Mind you, there should be one or several libraries in just about any modern language that implements exactly this. In C++, it would be Intel's Threading Building Blocks. In Objective-C, it would be Grand Central Dispatch.
It depends: what's the relative amount of CPU consumed by the extractor for each job ?
If it is very small, you have a classic single-producer/multiple-consumer problem for which you can find lots of solution in different languages. For Scala, if you are reluctant to start using actors, you can still use the Java API (Runnable, Executors and BlockingQueue, are quite good).
If it is a substantial amount (more than 10%), you app will never scale with a multithread model (see Amdhal law). You may prefer to run several process (several JVM) to obtain thread safety, and thus eliminate the non-sequential part.
First question: how quick does the work need to be completed?
Second question: would this work be isolated to a single physical box or what are your upper bounds on computational resource.
Third question: does the work that needs doing to each individual "job" require blocking and is it serialised or could be partitioned into parallel packets of work?
Maybe think about a distributed model whereby you scale through designing with a mind to pushing out across multiple nodes from the first instance, actors, remoteref all that crap first...try and keep your logic simple and easy - so serialised. Don't just think in terms of a single box.

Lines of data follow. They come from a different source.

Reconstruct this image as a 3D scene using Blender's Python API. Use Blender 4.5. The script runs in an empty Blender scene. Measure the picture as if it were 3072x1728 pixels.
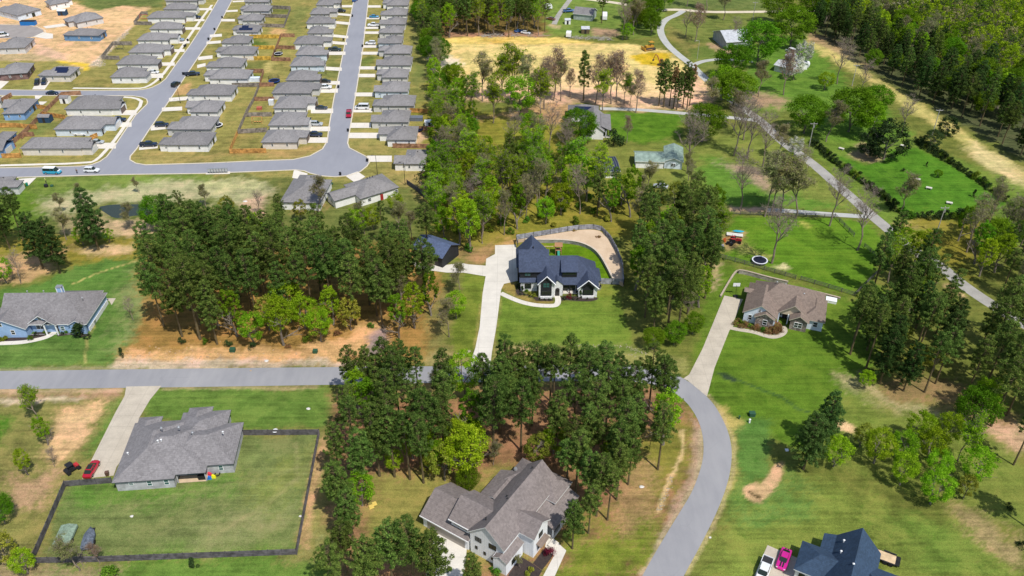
import bpy, bmesh, math, random
import numpy as np
from mathutils import Vector, Matrix
from mathutils.geometry import tessellate_polygon
PI = math.pi
R = math.radians
# ------------------------------------------------------------------ camera, sky, sun, exposure
C = bpy.context.scene.collection
SC = bpy.context.scene
F = 2511.0; TH = math.atan(1734 / F); H = 125.0
cam = bpy.data.cameras.new('camera'); camo = bpy.data.objects.new('camera', cam); C.objects.link(camo)
cam.sensor_width = 36; cam.lens = 36 * F / 3072; cam.clip_start = 1; cam.clip_end = 9000
camo.location = (0, 0, H); camo.rotation_euler = (PI / 2 - TH, 0, 0); SC.camera = camo
SUN_EL, SUN_AZ = R(59), R(145)          # azimuth clockwise from +Y
w = bpy.data.worlds.new('World'); SC.world = w; w.use_nodes = True
nt = w.node_tree; bg = nt.nodes['Background']
sky = nt.nodes.new('ShaderNodeTexSky'); sky.sky_type = 'NISHITA'; sky.sun_disc = False
sky.sun_elevation = SUN_EL; sky.sun_rotation = SUN_AZ
nt.links.new(sky.outputs[0], bg.inputs[0]); bg.inputs[1].default_value = 0.15
sl = bpy.data.lights.new('sun', 'SUN'); sl.energy = 4.7; sl.angle = R(0.5); sl.color = (1, .955, .88)
so = bpy.data.objects.new('sun', sl); C.objects.link(so)
so.rotation_euler = Vector((math.sin(SUN_AZ) * math.cos(SUN_EL), math.cos(SUN_AZ) * math.cos(SUN_EL), math.sin(SUN_EL))).to_track_quat('Z', 'Y').to_euler()
so.location = (80, -80, 200)
SC.view_settings.view_transform = 'Standard'; SC.view_settings.look = 'None'
SC.view_settings.exposure = -0.13; SC.view_settings.gamma = 1
SC.cycles.max_bounces = 5; SC.cycles.diffuse_bounces = 3; SC.cycles.transparent_max_bounces = 4
SC.cycles.use_denoising = True

# ------------------------------------------------------------------ helpers
def G(px, py, z=0.0):
    """where the sight line through photo point (px, py) meets height z: used to survey the site"""
    x = (px - 1536) / F; y = -(py - 864) / F
    dy = math.cos(TH) + y * math.sin(TH); dz = -math.sin(TH) + y * math.cos(TH)
    t = (z - H) / dz
    return Vector((x * t, dy * t, z))
def crop(ox, oy, s):
    return lambda X, Y, z=0.0: G(ox + X / s, oy + Y / s, z)
K00 = crop(0, 0, 4.025); K024 = crop(0, 240, 4.025); K60 = crop(600, 0, 3.578); K63 = crop(600, 300, 3.578)
KT = crop(1240, 0, 2.683); KR = crop(2112, 0, 2.683); KM = crop(1240, 440, 2.683); KS = crop(2112, 440, 2.683)
KL = crop(0, 560, 2.683); KBL = crop(0, 1188, 2.683); KBC = crop(960, 1188, 2.683); KBR = crop(2112, 1188, 2.683)
KH = crop(1480, 680, 5.855); KB = crop(2140, 780, 5.855); KX = crop(1920, 880, 2.236); KF = crop(1600, 0, 3.22)
KC = crop(960, 880, 2.683); KP = crop(2112, 640, 6.44); KV = crop(1600, 280, 4.954)

def tag(o, label=None, cat=None, group=None, kind=None):
    if label: o['label'] = label
    if cat: o['category'] = cat
    if group: o['group'] = group
    if kind: o['kind'] = kind
    return o
def empty(name, loc, rz=0.0, label=None, cat=None, group=None):
    o = bpy.data.objects.new(name, None); C.objects.link(o); o.empty_display_size = .5
    o.location = loc; o.rotation_euler = (0, 0, rz)
    return tag(o, label, cat, group)
def link(name, me, parent=None, loc=None, rz=None):
    o = bpy.data.objects.new(name, me); C.objects.link(o)
    if parent: o.parent = parent
    if loc is not None: o.location = loc
    if rz is not None: o.rotation_euler = (0, 0, rz)
    return o
def dup(root, loc, rz=None, sc=None, label=None, cat=None, group=None):
    r = root.copy(); C.objects.link(r); r.location = loc
    if rz is not None: r.rotation_euler = (0, 0, rz)
    if sc is not None: r.scale = sc
    tag(r, label, cat, group)
    for ch in root.children:
        c = ch.copy(); C.objects.link(c); c.parent = r
        for g in ch.children:
            d = g.copy(); C.objects.link(d); d.parent = c
    return r

class MB:
    def __init__(s): s.v = []; s.f = []; s.m = []
    def add(s, vs, fs, mi=0, M=None):
        b = len(s.v)
        for p in vs:
            s.v.append(tuple(M @ Vector(p)) if M is not None else tuple(p))
        for f in fs: s.f.append([i + b for i in f]); s.m.append(mi)
        return s
    def box(s, x0, x1, y0, y1, z0, z1, mi=0, M=None):
        return s.add([(x0, y0, z0), (x1, y0, z0), (x1, y1, z0), (x0, y1, z0), (x0, y0, z1), (x1, y0, z1), (x1, y1, z1), (x0, y1, z1)],
                     [(0, 3, 2, 1), (4, 5, 6, 7), (0, 1, 5, 4), (1, 2, 6, 5), (2, 3, 7, 6), (3, 0, 4, 7)], mi, M)
    def loft(s, secs, mi=0, cap=True, M=None):
        n = len(secs[0]); vs = [p for q in secs for p in q]; fs = []
        for k in range(len(secs) - 1):
            for i in range(n):
                j = (i + 1) % n; fs.append((k * n + i, k * n + j, (k + 1) * n + j, (k + 1) * n + i))
        if cap: fs.append(tuple(range(n))[::-1]); fs.append(tuple((len(secs) - 1) * n + i for i in range(n)))
        return s.add(vs, fs, mi, M)
    def tube(s, a, b, r0, r1, n=6, mi=0, M=None):
        a = Vector(a); b = Vector(b); d = b - a
        if d.length < 1e-5: return s
        q = d.to_track_quat('Z', 'Y'); secs = []
        for p, r in ((a, r0), (b, r1)):
            secs.append([p + q @ Vector((r * math.cos(2 * PI * i / n), r * math.sin(2 * PI * i / n), 0)) for i in range(n)])
        return s.loft(secs, mi, True, M)
    def path(s, pts, rs, n=6, mi=0, M=None):
        secs = []
        for i, p in enumerate(pts):
            p = Vector(p); d = (Vector(pts[min(i + 1, len(pts) - 1)]) - Vector(pts[max(i - 1, 0)]))
            q = d.to_track_quat('Z', 'Y')
            secs.append([p + q @ Vector((rs[i] * math.cos(2 * PI * k / n), rs[i] * math.sin(2 * PI * k / n), 0)) for k in range(n)])
        return s.loft(secs, mi, True, M)
    def ball(s, c, rx, ry, rz, mi=0, n=8, m=5, M=None, jit=0, rng=None):
        secs = []
        for j in range(1, m):
            t = PI * j / m
            q = []
            for i in range(n):
                k = 1 + (rng.uniform(-jit, jit) if rng else 0)
                q.append((c[0] + k * rx * math.sin(t) * math.cos(2 * PI * i / n), c[1] + k * ry * math.sin(t) * math.sin(2 * PI * i / n), c[2] - rz * math.cos(t)))
            secs.append(q)
        return s.loft(secs, mi, True, M)
    def mesh(s, name, mats):
        me = bpy.data.meshes.new(name); me.from_pydata(s.v, [], s.f)
        for mm in (mats if isinstance(mats, (list, tuple)) else [mats]): me.materials.append(mm)
        me.polygons.foreach_set('material_index', s.m); me.update(); return me
    def build(s, name, mats, parent=None, loc=None, rz=None):
        return link(name, s.mesh(name, mats), parent, loc, rz)

# ------------------------------------------------------------------ materials
def nmat(name):
    m = bpy.data.materials.new(name); m.use_nodes = True
    n = m.node_tree.nodes; l = m.node_tree.links; p = n['Principled BSDF']
    return m, n, l, p
def mathn(n, l, op, a, b):
    k = n.new('ShaderNodeMath'); k.operation = op
    for i, q in enumerate((a, b)):
        if isinstance(q, (int, float)): k.inputs[i].default_value = q
        else: l.new(q, k.inputs[i])
    return k.outputs[0]
def ramp(n, l, src, stops):
    r = n.new('ShaderNodeValToRGB'); l.new(src, r.inputs[0]); e = r.color_ramp.elements
    while len(e) < len(stops): e.new(.5)
    for el, (p, c) in zip(e, stops): el.position = p; el.color = (c[0], c[1], c[2], 1)
    return r.outputs[0]
def mix(n, l, fac, a, b, mode='MIX'):
    k = n.new('ShaderNodeMix'); k.data_type = 'RGBA'; k.blend_type = mode
    if isinstance(fac, (int, float)): k.inputs[0].default_value = fac
    else: l.new(fac, k.inputs[0])
    for i, q in ((6, a), (7, b)):
        if isinstance(q, tuple): k.inputs[i].default_value = (*q[:3], 1)
        else: l.new(q, k.inputs[i])
    return k.outputs[2]
def noise(n, l, scale, detail=3, coord='Object', stretch=None, rough=.55):
    tc = n.new('ShaderNodeTexCoord'); nz = n.new('ShaderNodeTexNoise'); nz.inputs['Scale'].default_value = scale
    nz.inputs['Detail'].default_value = detail; nz.inputs['Roughness'].default_value = rough
    src = tc.outputs[coord]
    if stretch:
        mp = n.new('ShaderNodeMapping'); mp.inputs['Scale'].default_value = stretch[:3]
        if len(stretch) > 3: mp.inputs['Rotation'].default_value = (0, 0, stretch[3])
        l.new(src, mp.inputs[0]); src = mp.outputs[0]
    l.new(src, nz.inputs[0]); return nz.outputs[0]
_mc = {}
def mat(name, col, rough=.8, var=.12, scale=1.2, metal=0, bump=0.0, spec=.3, fine=8.0):
    """base colour broken up by two scales of noise"""
    if name in _mc: return _mc[name]
    m, n, l, p = nmat(name)
    a = noise(n, l, scale, 4); b = noise(n, l, fine, 3)
    s = mathn(n, l, 'ADD', mathn(n, l, 'MULTIPLY', a, .6), mathn(n, l, 'MULTIPLY', b, .4))
    c0 = tuple(max(0, c * (1 - var * 2.2)) for c in col); c1 = tuple(min(1, c * (1 + var * 2.2)) for c in col)
    l.new(ramp(n, l, s, [(.25, c0), (.75, c1)]), p.inputs['Base Color'])
    p.inputs['Roughness'].default_value = rough; p.inputs['Metallic'].default_value = metal
    p.inputs['Specular IOR Level'].default_value = spec
    if bump:
        bp = n.new('ShaderNodeBump'); bp.inputs['Strength'].default_value = bump; bp.inputs['Distance'].default_value = .05
        l.new(b, bp.inputs['Height']); l.new(bp.outputs[0], p.inputs['Normal'])
    _mc[name] = m; return m
def striped(name, col, dark, axis='Z', period=.2, rough=.8, amt=.5, blotch=.15):
    """boards, siding, bricks courses: fine lines plus blotches"""
    if name in _mc: return _mc[name]
    m, n, l, p = nmat(name)
    tc = n.new('ShaderNodeTexCoord'); sp = n.new('ShaderNodeSeparateXYZ'); l.new(tc.outputs['Object'], sp.inputs[0])
    if axis == 'XY': v = mathn(n, l, 'ADD', sp.outputs[0], sp.outputs[1])
    else: v = sp.outputs['XYZ'.index(axis)]
    fr = mathn(n, l, 'FRACT', mathn(n, l, 'MULTIPLY', v, 1 / period), 0)
    line = mathn(n, l, 'LESS_THAN', fr, .16)
    bl = ramp(n, l, noise(n, l, .9, 4), [(.3, tuple(c * (1 - blotch * 1.8) for c in col)), (.7, tuple(min(1, c * (1 + blotch)) for c in col))])
    l.new(mix(n, l, mathn(n, l, 'MULTIPLY', line, amt), bl, dark), p.inputs['Base Color'])
    p.inputs['Roughness'].default_value = rough; p.inputs['Specular IOR Level'].default_value = .25
    _mc[name] = m; return m
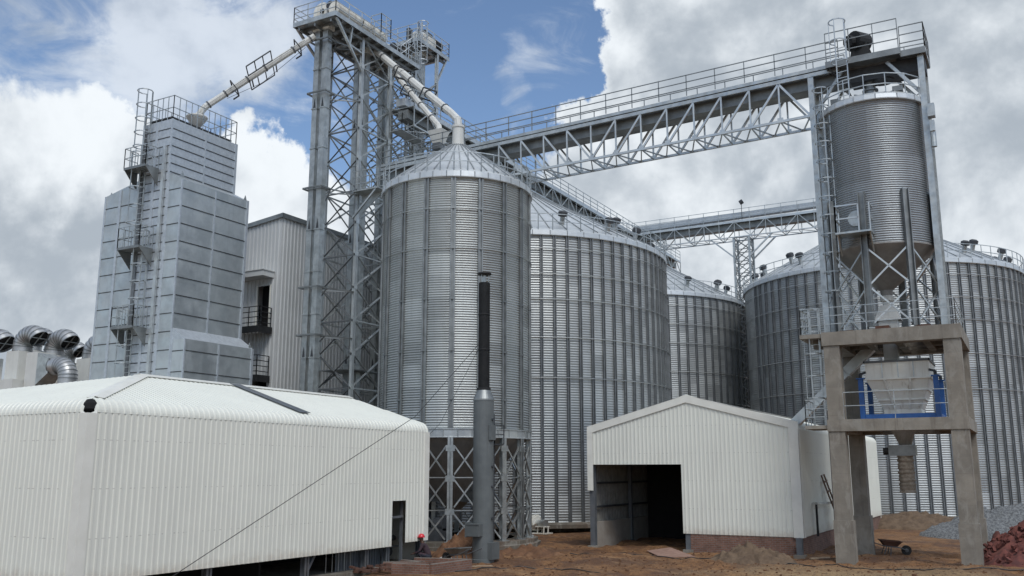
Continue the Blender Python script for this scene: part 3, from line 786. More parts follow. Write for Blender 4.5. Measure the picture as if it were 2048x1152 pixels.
VIEW = math.atan2(-61.0, 33.5)
def big_silo():
    c = (-33.53, 61.22, 0); Rr = 11.1; zb, zt = .62, 19.0
    t = thing('grain_silo', '', 'silo', c, 'large grain silos behind the yard')
    m = M(); m.lathe(corr_prof(Rr, zb, zt, .165, .019, 4), 160, c); m.build('wall', 's2', t, smooth=True)
    cone_roof(t, c, Rr, zt, .9, 25.2, 60, .32)
    N = 80; src = None
    s = M(); s.box(Rr + .02, Rr + .13, -.1, -.05, zb, zt - .02); s.box(Rr + .02, Rr + .13, .05, .1, zb, zt - .02); s.box(Rr + .0, Rr + .045, -.05, .05, zb, zt - .02)
    for k in range(N):
        a = 2 * pi * k / N
        dd = (a - VIEW + pi) % (2 * pi) - pi
        if abs(dd) > R(112): continue
        if src is None:
            o = M(); o.v = [(v[0] * math.cos(a) - v[1] * math.sin(a) + c[0], v[0] * math.sin(a) + v[1] * math.cos(a) + c[1], v[2]) for v in s.v]; o.f = s.f
            src = o.build('stiffener', 'rib_dark', t); a_src = a  # rib colour carries the dark shadow lines along the wall
        else:
            ob = src.copy(); COL.objects.link(ob); ob.parent = t; ob.rotation_euler = (0, 0, a - a_src)
    for zz in (18.1, 16.4, 14.7, 12.2, 9.6):
        m = M(); pts = [(c[0] + (Rr + .13) * math.cos(2 * pi * k / 80), c[1] + (Rr + .13) * math.sin(2 * pi * k / 80), zz) for k in range(81)]
        m.tube(pts, .028, 5, False); m.build('wind_ring', 'galv', t)
    ring_rail(t, c, Rr + .1, zt + .4, 72, 1.05)
    for k in range(22):
        a = 2 * pi * (k + .35 + .25 * math.sin(k * 2.3)) / 22; q = 9.9 if k % 3 else 9.2
        zz = zt + .44 + (Rr - q) * 6.0 / 10.2
        u = Vector((math.cos(a), math.sin(a), 0)); p = Vector((c[0], c[1], 0)) + u * q
        ax = (u * .35 + Vector((0, 0, 1))).normalized()
        m = M(); m.tube([p + Vector((0, 0, zz - .1)), p + Vector((0, 0, zz)) + ax * .6], .17, 10)
        v = m.build('roof_vent', 'galv', t)
        m = M(); b = p + Vector((0, 0, zz)) + ax * .5
        m.tube([b, b + ax * .05, b + ax * .32, b + ax * .42], [.2, .33, .33, .16], 12); m.build('vent_hood', 'dark_steel', v)
    m = M(); m.lathe([(Rr - .6, -.3), (Rr - .6, .26), (Rr + .35, .26), (Rr + .35, .48), (Rr + .2, .62), (Rr - .3, .62)], 96, c); m.build('concrete_base', 'concrete_dark', t)
    return t
S2 = big_silo()
S2['label'] = 'large corrugated silo directly right of the narrow central silo, behind the gabled shed'
for (x, y, rz, lb) in ((-33.86, 85.0, R(7), 'large corrugated silo farthest back, partly hidden between two bigger looking silos and the lattice pylon'),
                       (-10.49, 83.4, R(29), 'large corrugated silo at far right behind the concrete frame')):
    s = copy_tree(S2); s.location = (x, y, 0); s.rotation_euler = (0, 0, rz); s['label'] = lb

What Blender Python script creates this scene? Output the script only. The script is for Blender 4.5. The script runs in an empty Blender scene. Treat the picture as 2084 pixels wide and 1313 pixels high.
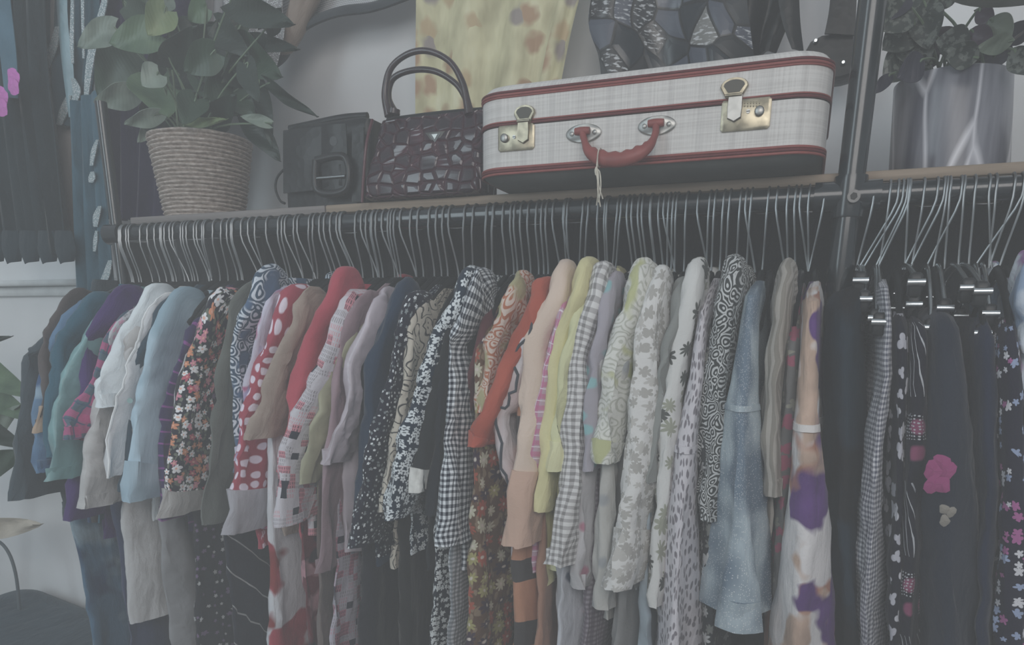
import bpy, bmesh, math, random
from mathutils import Vector, Matrix, noise
random.seed(7)
C = bpy.context.scene.collection
R_ = random.uniform
PI = math.pi

# ------------------------------------------------------------------ camera
F, PX, PY, CZ = 1464.0, 1042.0, 1057.0, 1.5
pit, yaw, rol = math.radians(15.0), math.radians(21.5), 0.0075
cp, sp, cy, sy = math.cos(pit), math.sin(pit), math.cos(yaw), math.sin(yaw)
FW = Vector((-sy*cp, cy*cp, -sp)); R0 = Vector((cy, sy, 0)); U0 = Vector((-sy*sp, cy*sp, cp))
RT = R0*math.cos(rol) + U0*math.sin(rol); UP = U0*math.cos(rol) - R0*math.sin(rol)
CAM = Vector((0, 0, CZ))
cam = bpy.data.cameras.new('camera'); camo = bpy.data.objects.new('camera', cam); C.objects.link(camo)
m = Matrix((RT, UP, -FW)).transposed().to_4x4(); m.translation = CAM; camo.matrix_world = m
cam.sensor_fit = 'HORIZONTAL'; cam.sensor_width = 36; cam.lens = F/2084*36
cam.shift_x = 0; cam.shift_y = (PY-656.5)/2084; cam.clip_start = 0.02
bpy.context.scene.camera = camo
def ray(x, y): return FW + RT*((x-PX)/F) - UP*((y-PY)/F)
def aty(x, y, Y): d = ray(x, y); return CAM + d*(Y/d.y)
def atx(x, y, X): d = ray(x, y); return CAM + d*(X/d.x)

# ------------------------------------------------------------------ world, lights, exposure
S = bpy.context.scene
S.view_settings.view_transform = 'Standard'; S.view_settings.look = 'None'
S.view_settings.gamma = 1; S.view_settings.use_curve_mapping = False
S.view_settings.exposure = 0.0
S.cycles.use_denoising = True
S.cycles.max_bounces = 6; S.cycles.diffuse_bounces = 3; S.cycles.glossy_bounces = 3; S.cycles.volume_bounces = 0
w = bpy.data.worlds.new('world'); S.world = w; w.use_nodes = True
w.node_tree.nodes['Background'].inputs[0].default_value = (.80, .90, 1.0, 1)
w.node_tree.nodes['Background'].inputs[1].default_value = 0.38
def area(name, loc, tgt, sx, sz, power, col):
    l = bpy.data.lights.new(name, 'AREA'); l.shape = 'RECTANGLE'; l.size = sx; l.size_y = sz; l.energy = power; l.color = col
    o = bpy.data.objects.new(name, l); C.objects.link(o); o.location = loc
    o.rotation_euler = (Vector(tgt)-Vector(loc)).to_track_quat('-Z', 'Y').to_euler(); return o
area('shop_window_light', (-2.5, -2.1, 2.55), (-0.8, 1.6, 2.2), 1.0, 2.9, 46, (.78, .93, 1.0))
area('shop_ceiling_light', (0.5, -1.5, 2.7), (-0.4, 1.6, 1.4), 2.0, 1.4, 60, (1.0, .96, .93))
HZ, KE = 0.068, 0.42

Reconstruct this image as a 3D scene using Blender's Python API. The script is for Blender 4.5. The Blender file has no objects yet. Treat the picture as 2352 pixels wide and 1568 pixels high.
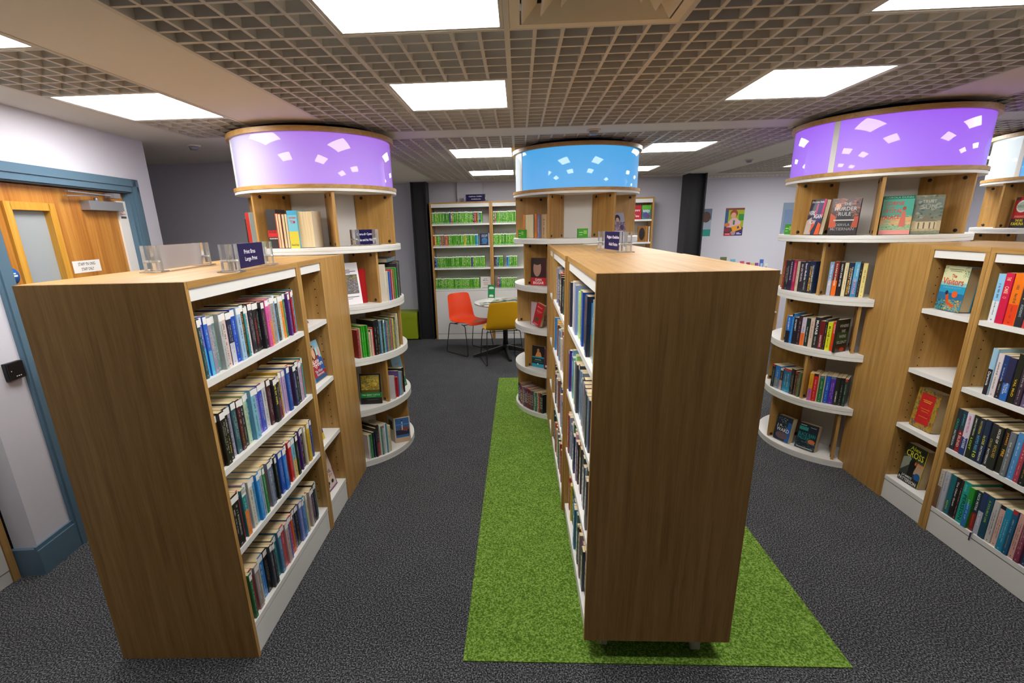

Most answers here seem to dwell on the intricacies of spawning thread pools and executors and all that stuff - which is fine, but be sure you have a handle on the real problem first, before you start complicating your life with lots of thinking around how you manage the synchronisation logic.
If a problem can be decomposed, then decompose it. Don't overcomplicate it for the sake of doing so - it leads to better engineered code and less sleepless nights.